TASK OBJECTIVE:
Leave the pictures out, and retype all of the material exactly as written.

COLLECTED DATA:
_____
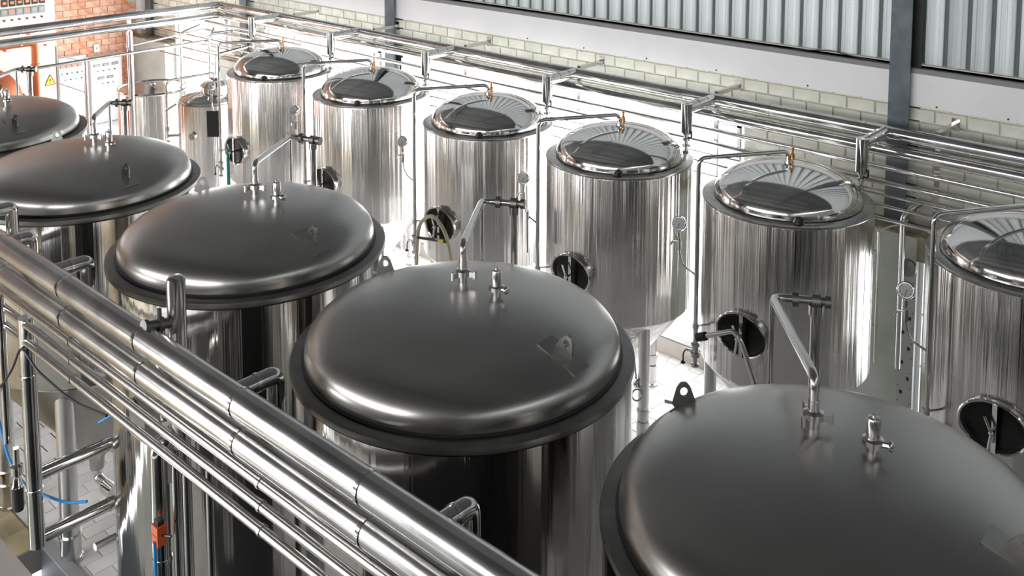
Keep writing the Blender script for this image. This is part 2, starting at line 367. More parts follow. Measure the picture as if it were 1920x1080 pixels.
# pan sheet: flat with three fine ribs
def sheet():
    w0, w1, zt, zb = -0.102, 0.102, 9.2, 4.975
    xs = [(-0.112, 13.13), (-0.108, 13.085), (-0.075, 13.085), (-0.07, 13.078), (-0.06, 13.078), (-0.055, 13.085), (-0.005, 13.085), (0, 13.078), (0.01, 13.078), (0.015, 13.085),
          (0.055, 13.085), (0.06, 13.078), (0.07, 13.078), (0.075, 13.085), (0.108, 13.085), (0.112, 13.13)]
    vs = [(x, y, zb) for x, y in xs] + [(x, y, zt) for x, y in xs]; n = len(xs)
    return MB().add(vs, [(i, i + 1, i + 1 + n, i + n) for i in range(n - 1)]).mesh('wall_sheet', M['cladwhite'], False)
sm = sheet(); k = 0
x = -11.55
while x < XR - .2:
    o = link('wall_sheet', sm, wu); o.location = Vector((x, 0, 0)) * S; o = link('joint_strip', js, wu); o.location = Vector((x - .1408, 0, 0)) * S; x += 0.2815
x = -11.55 - .2815
while x > XL + .2:
    o = link('wall_sheet', sm, wu); o.location = Vector((x, 0, 0)) * S; o = link('joint_strip', js, wu); o.location = Vector((x - .1408, 0, 0)) * S; x -= 0.2815

# windows
wn = 1
for a, b in wins + [(-4.45, -2.6)]:
    top = WIN_TOP if a != -4.45 else 2.55
    W = structure('window_%d' % wn); wn += 1
    y = 12.92 if a != -4.45 else 12.75
    fm = MB()
    fm.box((a, y - .03, 0.36), (b, y + .03, 0.42)); fm.box((a, y - .03, top - .05), (b, y + .03, top)); fm.box((a, y - .03, 0.42), (a + .05, y + .03, top)); fm.box((b - .05, y - .03, 0.42), (b, y + .03, top))
    fm.build('window_frame', M['winframe'], W, False)
    MB().box((a, BK - .02, 0.27), (b, y + .05, 0.36)).build('window_sill', M['winframe'], W, False)
    n = max(2, round((b - a) / 0.8)); rows = 4 if top > 3 else 3
    for i in range(1, n):
        xx = a + (b - a) * i / n; MB().box((xx - .014, y - .02, 0.42), (xx + .014, y + .02, top - .05)).build('mullion', M['winframe'], W, False)
    for j in range(1, rows):
        zz = 0.42 + (top - .47) * j / rows; MB().box((a + .05, y - .018, zz - .012), (b - .05, y + .018, zz + .012)).build('glazing_bar', M['winframe'], W, False)
    pw, ph = (b - a) / n, (top - .47) / rows
    pm = MB().box((-pw/2 + .014, -.003, -ph/2 + .012), (pw/2 - .014, .003, ph/2 - .012)).mesh('pane', M['glass'], False)
    for i in range(n):
        for j in range(rows):
            o = link('pane', pm, W); o.location = Vector((a + pw * (i + .5), y, 0.42 + ph * (j + .5))) * S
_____
RESULT OF THIS TASK:
Keep writing the Blender script for this image. This is part 2, starting at line 367. More parts follow. Measure the picture as if it were 1920x1080 pixels.
# pan sheet: flat with three fine ribs
def sheet():
    w0, w1, zt, zb = -0.102, 0.102, 9.2, 4.975
    xs = [(-0.112, 13.13), (-0.108, 13.085), (-0.075, 13.085), (-0.07, 13.078), (-0.06, 13.078), (-0.055, 13.085), (-0.005, 13.085), (0, 13.078), (0.01, 13.078), (0.015, 13.085),
          (0.055, 13.085), (0.06, 13.078), (0.07, 13.078), (0.075, 13.085), (0.108, 13.085), (0.112, 13.13)]
    vs = [(x, y, zb) for x, y in xs] + [(x, y, zt) for x, y in xs]; n = len(xs)
    return MB().add(vs, [(i, i + 1, i + 1 + n, i + n) for i in range(n - 1)]).mesh('wall_sheet', M['cladwhite'], False)
sm = sheet(); k = 0
x = -11.55
while x < XR - .2:
    o = link('wall_sheet', sm, wu); o.location = Vector((x, 0, 0)) * S; o = link('joint_strip', js, wu); o.location = Vector((x - .1408, 0, 0)) * S; x += 0.2815
x = -11.55 - .2815
while x > XL + .2:
    o = link('wall_sheet', sm, wu); o.location = Vector((x, 0, 0)) * S; o = link('joint_strip', js, wu); o.location = Vector((x - .1408, 0, 0)) * S; x -= 0.2815

# windows
wn = 1
for a, b in wins + [(-4.45, -2.6)]:
    top = WIN_TOP if a != -4.45 else 2.55
    W = structure('window_%d' % wn); wn += 1
    y = 12.92 if a != -4.45 else 12.75
    fm = MB()
    fm.box((a, y - .03, 0.36), (b, y + .03, 0.42)); fm.box((a, y - .03, top - .05), (b, y + .03, top)); fm.box((a, y - .03, 0.42), (a + .05, y + .03, top)); fm.box((b - .05, y - .03, 0.42), (b, y + .03, top))
    fm.build('window_frame', M['winframe'], W, False)
    MB().box((a, BK - .02, 0.27), (b, y + .05, 0.36)).build('window_sill', M['winframe'], W, False)
    n = max(2, round((b - a) / 0.8)); rows = 4 if top > 3 else 3
    for i in range(1, n):
        xx = a + (b - a) * i / n; MB().box((xx - .014, y - .02, 0.42), (xx + .014, y + .02, top - .05)).build('mullion', M['winframe'], W, False)
    for j in range(1, rows):
        zz = 0.42 + (top - .47) * j / rows; MB().box((a + .05, y - .018, zz - .012), (b - .05, y + .018, zz + .012)).build('glazing_bar', M['winframe'], W, False)
    pw, ph = (b - a) / n, (top - .47) / rows
    pm = MB().box((-pw/2 + .014, -.003, -ph/2 + .012), (pw/2 - .014, .003, ph/2 - .012)).mesh('pane', M['glass'], False)
    for i in range(n):
        for j in range(rows):
            o = link('pane', pm, W); o.location = Vector((a + pw * (i + .5), y, 0.42 + ph * (j + .5))) * S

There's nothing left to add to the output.